- **Goal**: Both the line containing "Model this scene" and the line containing "for o in list(bpy.data.objects): bpy.data.objects.remove(o)" are part of the range to copy, along with every line between them. Copy it exactly and leave out the pictures.

- **Information given**:
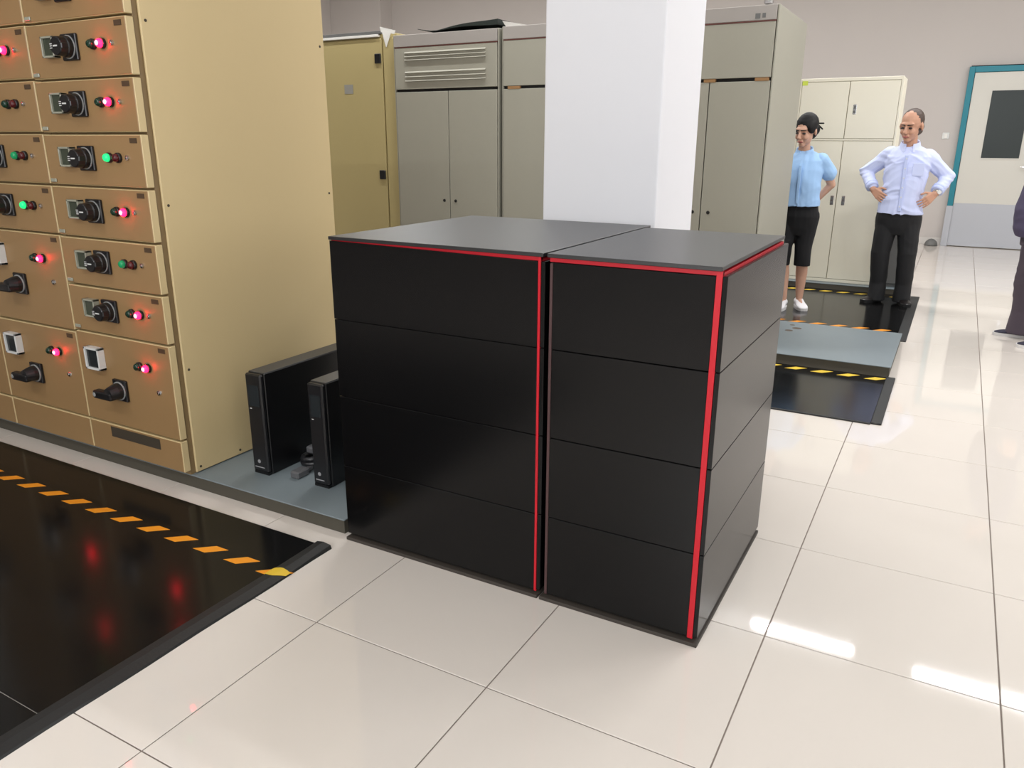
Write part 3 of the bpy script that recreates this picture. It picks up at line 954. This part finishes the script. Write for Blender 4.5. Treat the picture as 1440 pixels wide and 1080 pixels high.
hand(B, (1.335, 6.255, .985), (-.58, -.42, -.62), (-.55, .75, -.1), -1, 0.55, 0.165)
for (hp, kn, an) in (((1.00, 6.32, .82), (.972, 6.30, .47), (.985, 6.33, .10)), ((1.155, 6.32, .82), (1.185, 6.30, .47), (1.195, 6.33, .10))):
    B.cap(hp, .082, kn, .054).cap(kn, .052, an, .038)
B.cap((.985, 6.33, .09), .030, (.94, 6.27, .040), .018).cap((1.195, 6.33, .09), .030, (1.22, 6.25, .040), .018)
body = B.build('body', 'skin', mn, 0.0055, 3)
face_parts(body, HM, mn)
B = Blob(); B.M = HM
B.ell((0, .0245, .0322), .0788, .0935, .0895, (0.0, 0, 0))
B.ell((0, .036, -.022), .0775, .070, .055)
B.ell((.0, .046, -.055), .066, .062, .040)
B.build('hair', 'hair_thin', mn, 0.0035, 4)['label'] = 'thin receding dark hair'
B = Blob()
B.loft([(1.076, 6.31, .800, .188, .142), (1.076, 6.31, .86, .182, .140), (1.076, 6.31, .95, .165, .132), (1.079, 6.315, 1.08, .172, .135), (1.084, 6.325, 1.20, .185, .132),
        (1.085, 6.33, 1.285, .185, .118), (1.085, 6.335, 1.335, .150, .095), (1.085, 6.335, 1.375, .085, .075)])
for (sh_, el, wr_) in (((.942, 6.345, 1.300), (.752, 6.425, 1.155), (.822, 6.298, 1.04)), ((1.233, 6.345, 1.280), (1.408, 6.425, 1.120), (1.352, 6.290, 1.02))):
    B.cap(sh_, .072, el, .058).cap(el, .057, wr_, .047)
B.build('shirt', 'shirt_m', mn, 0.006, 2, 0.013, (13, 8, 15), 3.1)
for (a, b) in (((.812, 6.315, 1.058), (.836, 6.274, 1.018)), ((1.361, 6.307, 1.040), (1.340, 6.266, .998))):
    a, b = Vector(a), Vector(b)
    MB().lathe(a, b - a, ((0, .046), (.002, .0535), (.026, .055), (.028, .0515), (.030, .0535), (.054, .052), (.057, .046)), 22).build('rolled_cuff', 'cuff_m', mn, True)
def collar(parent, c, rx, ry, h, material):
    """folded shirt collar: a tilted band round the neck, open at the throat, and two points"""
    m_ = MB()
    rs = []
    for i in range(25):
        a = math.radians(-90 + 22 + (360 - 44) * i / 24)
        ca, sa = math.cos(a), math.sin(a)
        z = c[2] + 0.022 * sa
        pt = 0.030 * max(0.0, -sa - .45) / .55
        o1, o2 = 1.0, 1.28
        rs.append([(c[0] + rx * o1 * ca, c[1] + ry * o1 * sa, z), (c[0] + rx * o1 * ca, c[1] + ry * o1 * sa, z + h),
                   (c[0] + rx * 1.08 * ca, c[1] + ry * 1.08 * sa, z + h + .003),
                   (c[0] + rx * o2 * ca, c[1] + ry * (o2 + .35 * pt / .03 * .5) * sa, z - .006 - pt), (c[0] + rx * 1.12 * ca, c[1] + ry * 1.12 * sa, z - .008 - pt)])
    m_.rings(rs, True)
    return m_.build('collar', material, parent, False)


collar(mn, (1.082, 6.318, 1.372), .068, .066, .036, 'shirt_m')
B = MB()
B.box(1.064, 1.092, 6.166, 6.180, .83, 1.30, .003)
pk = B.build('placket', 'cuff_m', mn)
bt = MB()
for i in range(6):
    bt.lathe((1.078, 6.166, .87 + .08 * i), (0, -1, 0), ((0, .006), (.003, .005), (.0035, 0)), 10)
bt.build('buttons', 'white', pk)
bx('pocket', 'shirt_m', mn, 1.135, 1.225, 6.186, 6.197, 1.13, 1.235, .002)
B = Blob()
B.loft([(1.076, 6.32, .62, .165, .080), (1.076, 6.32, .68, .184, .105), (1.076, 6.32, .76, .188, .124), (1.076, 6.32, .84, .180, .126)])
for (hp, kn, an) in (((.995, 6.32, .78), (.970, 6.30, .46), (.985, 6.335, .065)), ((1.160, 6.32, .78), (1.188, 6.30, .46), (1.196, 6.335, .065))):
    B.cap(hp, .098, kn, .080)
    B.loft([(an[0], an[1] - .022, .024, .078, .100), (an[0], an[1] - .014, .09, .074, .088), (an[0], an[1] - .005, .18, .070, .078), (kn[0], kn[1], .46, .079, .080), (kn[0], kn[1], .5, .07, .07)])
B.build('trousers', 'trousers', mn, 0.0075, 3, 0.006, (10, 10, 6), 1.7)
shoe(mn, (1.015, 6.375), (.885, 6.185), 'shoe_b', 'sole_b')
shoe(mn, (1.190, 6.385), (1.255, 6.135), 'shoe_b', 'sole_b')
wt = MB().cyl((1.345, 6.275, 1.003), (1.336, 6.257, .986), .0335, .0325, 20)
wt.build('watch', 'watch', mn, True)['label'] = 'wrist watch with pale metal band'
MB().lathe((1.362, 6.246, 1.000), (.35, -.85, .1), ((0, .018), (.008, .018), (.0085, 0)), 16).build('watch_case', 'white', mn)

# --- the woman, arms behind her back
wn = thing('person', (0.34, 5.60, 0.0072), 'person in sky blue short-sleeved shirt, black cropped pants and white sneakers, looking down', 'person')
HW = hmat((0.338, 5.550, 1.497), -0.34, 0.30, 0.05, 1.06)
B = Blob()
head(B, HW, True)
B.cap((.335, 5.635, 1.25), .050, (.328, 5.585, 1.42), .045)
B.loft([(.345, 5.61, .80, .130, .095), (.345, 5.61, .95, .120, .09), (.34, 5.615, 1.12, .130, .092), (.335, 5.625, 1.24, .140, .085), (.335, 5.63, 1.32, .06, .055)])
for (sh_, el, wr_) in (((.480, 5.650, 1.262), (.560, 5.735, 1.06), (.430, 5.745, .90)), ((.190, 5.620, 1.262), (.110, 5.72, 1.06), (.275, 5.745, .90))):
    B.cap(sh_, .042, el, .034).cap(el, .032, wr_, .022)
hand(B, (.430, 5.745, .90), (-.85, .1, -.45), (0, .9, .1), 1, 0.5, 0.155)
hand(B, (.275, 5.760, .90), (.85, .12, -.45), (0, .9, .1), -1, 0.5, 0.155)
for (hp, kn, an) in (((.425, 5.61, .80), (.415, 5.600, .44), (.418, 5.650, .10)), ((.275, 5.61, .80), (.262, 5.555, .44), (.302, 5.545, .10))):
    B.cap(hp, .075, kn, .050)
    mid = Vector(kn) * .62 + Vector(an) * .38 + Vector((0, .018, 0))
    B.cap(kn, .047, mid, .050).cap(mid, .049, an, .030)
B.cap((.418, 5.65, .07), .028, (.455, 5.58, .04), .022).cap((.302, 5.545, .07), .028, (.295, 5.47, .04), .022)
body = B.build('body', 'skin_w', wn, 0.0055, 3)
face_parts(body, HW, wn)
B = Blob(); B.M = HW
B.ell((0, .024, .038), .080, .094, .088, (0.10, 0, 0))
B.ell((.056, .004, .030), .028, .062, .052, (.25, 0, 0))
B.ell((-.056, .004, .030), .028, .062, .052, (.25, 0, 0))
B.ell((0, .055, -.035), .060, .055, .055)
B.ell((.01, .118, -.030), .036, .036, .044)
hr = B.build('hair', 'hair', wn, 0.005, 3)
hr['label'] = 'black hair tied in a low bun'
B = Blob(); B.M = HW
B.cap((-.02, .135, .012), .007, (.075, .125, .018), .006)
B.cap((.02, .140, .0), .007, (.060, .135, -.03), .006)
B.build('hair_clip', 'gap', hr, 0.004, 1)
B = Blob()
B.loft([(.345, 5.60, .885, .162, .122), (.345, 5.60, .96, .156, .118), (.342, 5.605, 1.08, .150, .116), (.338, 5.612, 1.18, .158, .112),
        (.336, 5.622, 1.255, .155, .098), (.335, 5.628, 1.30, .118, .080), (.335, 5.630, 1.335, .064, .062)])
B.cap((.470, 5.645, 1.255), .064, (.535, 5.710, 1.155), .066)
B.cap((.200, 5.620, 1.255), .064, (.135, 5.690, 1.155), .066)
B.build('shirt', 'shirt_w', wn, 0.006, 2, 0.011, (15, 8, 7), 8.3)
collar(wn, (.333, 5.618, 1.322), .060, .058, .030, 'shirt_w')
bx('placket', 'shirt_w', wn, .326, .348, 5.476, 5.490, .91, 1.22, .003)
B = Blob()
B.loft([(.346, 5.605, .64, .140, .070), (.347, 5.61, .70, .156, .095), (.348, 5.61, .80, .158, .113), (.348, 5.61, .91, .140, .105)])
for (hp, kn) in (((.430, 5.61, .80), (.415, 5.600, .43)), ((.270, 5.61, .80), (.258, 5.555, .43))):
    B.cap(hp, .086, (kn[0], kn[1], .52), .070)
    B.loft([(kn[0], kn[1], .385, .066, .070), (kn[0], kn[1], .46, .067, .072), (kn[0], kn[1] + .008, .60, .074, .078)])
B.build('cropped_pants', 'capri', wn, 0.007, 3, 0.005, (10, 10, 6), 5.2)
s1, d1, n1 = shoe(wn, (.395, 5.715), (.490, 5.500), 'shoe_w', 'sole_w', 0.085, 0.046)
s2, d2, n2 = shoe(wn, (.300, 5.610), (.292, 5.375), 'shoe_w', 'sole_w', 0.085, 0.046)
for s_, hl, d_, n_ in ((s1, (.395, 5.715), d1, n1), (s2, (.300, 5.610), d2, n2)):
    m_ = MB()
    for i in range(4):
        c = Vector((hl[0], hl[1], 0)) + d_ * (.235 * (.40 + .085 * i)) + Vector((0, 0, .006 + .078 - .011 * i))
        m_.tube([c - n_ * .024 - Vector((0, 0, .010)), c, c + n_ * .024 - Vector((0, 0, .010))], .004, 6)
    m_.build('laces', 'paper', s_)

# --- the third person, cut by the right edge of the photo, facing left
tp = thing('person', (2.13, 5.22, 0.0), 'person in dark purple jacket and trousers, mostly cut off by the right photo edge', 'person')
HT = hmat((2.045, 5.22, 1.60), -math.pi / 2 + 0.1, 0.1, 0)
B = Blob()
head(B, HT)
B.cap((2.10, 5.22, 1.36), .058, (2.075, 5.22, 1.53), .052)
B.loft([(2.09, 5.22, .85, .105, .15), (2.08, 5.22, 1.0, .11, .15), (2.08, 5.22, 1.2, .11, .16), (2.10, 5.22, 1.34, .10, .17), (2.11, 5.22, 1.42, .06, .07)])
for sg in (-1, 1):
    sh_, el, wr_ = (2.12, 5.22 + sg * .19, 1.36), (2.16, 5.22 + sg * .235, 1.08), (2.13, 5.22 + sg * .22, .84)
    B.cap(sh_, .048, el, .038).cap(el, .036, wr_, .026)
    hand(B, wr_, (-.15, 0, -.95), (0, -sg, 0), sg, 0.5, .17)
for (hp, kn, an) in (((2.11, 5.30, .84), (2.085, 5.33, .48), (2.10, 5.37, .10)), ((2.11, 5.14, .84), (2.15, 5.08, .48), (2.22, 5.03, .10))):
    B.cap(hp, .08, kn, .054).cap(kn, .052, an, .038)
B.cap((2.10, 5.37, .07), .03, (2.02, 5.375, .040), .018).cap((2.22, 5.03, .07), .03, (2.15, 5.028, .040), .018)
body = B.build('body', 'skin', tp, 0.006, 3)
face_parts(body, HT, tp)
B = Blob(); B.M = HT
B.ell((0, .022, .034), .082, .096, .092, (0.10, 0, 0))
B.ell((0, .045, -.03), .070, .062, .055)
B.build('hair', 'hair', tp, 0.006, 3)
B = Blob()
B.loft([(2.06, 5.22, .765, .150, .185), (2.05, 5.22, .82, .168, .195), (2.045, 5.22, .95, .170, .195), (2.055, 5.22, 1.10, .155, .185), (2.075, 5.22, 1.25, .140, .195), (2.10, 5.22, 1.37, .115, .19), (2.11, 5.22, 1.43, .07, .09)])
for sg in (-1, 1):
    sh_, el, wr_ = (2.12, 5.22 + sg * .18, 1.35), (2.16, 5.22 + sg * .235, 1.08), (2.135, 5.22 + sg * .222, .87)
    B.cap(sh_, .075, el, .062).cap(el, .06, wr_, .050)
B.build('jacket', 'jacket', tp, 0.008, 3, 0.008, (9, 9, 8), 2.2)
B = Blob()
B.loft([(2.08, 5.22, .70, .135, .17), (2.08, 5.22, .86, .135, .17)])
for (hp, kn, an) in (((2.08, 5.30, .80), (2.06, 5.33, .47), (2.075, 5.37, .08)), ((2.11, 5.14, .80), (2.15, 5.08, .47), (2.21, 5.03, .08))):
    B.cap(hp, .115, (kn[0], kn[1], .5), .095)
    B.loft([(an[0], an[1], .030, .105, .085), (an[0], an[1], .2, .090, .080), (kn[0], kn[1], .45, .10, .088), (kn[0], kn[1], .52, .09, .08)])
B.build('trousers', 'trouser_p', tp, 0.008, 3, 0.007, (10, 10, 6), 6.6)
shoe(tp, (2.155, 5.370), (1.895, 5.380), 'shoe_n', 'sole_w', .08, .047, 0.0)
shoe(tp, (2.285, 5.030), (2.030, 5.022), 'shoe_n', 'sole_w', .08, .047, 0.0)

* * *

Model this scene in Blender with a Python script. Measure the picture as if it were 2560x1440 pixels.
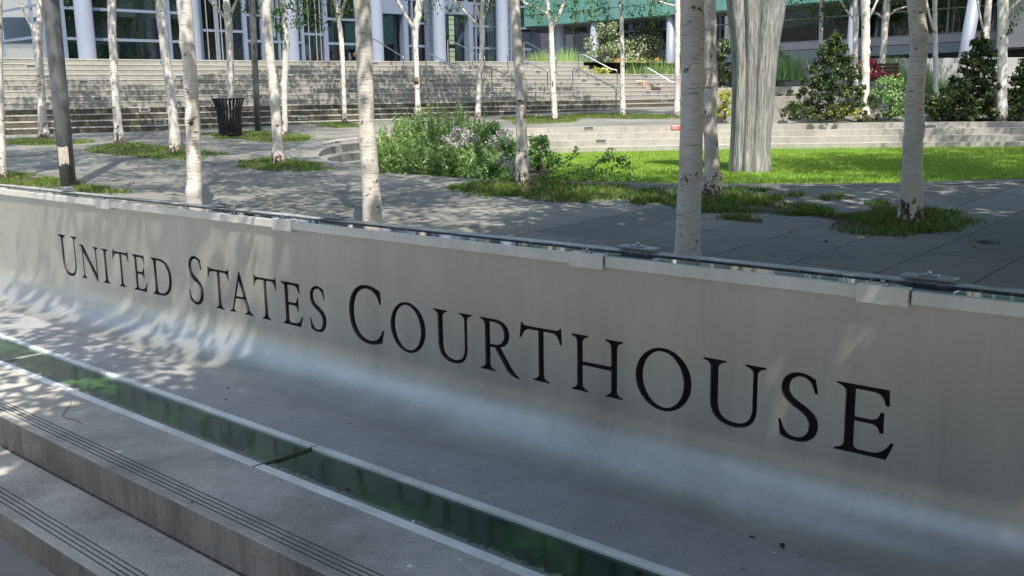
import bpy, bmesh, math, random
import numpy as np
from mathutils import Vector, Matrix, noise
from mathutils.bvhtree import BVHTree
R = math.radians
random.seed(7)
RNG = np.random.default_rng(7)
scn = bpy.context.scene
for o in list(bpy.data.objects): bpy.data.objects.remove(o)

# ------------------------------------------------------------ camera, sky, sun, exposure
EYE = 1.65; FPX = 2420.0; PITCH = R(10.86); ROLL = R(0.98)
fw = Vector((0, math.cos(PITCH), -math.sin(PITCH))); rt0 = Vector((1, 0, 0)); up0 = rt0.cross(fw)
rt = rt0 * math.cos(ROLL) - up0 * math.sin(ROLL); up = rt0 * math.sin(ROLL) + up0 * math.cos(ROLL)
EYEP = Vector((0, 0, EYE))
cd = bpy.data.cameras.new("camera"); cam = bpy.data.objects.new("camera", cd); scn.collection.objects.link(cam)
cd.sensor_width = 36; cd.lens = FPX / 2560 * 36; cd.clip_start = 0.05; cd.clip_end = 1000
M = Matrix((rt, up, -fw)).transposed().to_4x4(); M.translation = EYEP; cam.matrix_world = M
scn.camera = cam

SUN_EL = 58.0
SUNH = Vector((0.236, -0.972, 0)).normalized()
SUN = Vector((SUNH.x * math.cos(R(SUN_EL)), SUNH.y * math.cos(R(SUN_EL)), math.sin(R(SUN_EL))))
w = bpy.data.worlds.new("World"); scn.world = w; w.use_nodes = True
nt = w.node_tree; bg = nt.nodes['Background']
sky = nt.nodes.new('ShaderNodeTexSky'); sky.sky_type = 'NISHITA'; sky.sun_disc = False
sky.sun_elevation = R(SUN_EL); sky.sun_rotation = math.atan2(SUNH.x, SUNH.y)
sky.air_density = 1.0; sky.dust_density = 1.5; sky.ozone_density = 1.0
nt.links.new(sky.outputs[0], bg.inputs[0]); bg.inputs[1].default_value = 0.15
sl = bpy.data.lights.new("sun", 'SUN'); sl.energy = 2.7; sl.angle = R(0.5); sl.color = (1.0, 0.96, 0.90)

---

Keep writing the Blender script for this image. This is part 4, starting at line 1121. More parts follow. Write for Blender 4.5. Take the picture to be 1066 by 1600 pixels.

- **Response**:
Model this scene in Blender with a Python script. Measure the picture as if it were 2560x1440 pixels.
import bpy, bmesh, math, random
import numpy as np
from mathutils import Vector, Matrix, noise
from mathutils.bvhtree import BVHTree
R = math.radians
random.seed(7)
RNG = np.random.default_rng(7)
scn = bpy.context.scene
for o in list(bpy.data.objects): bpy.data.objects.remove(o)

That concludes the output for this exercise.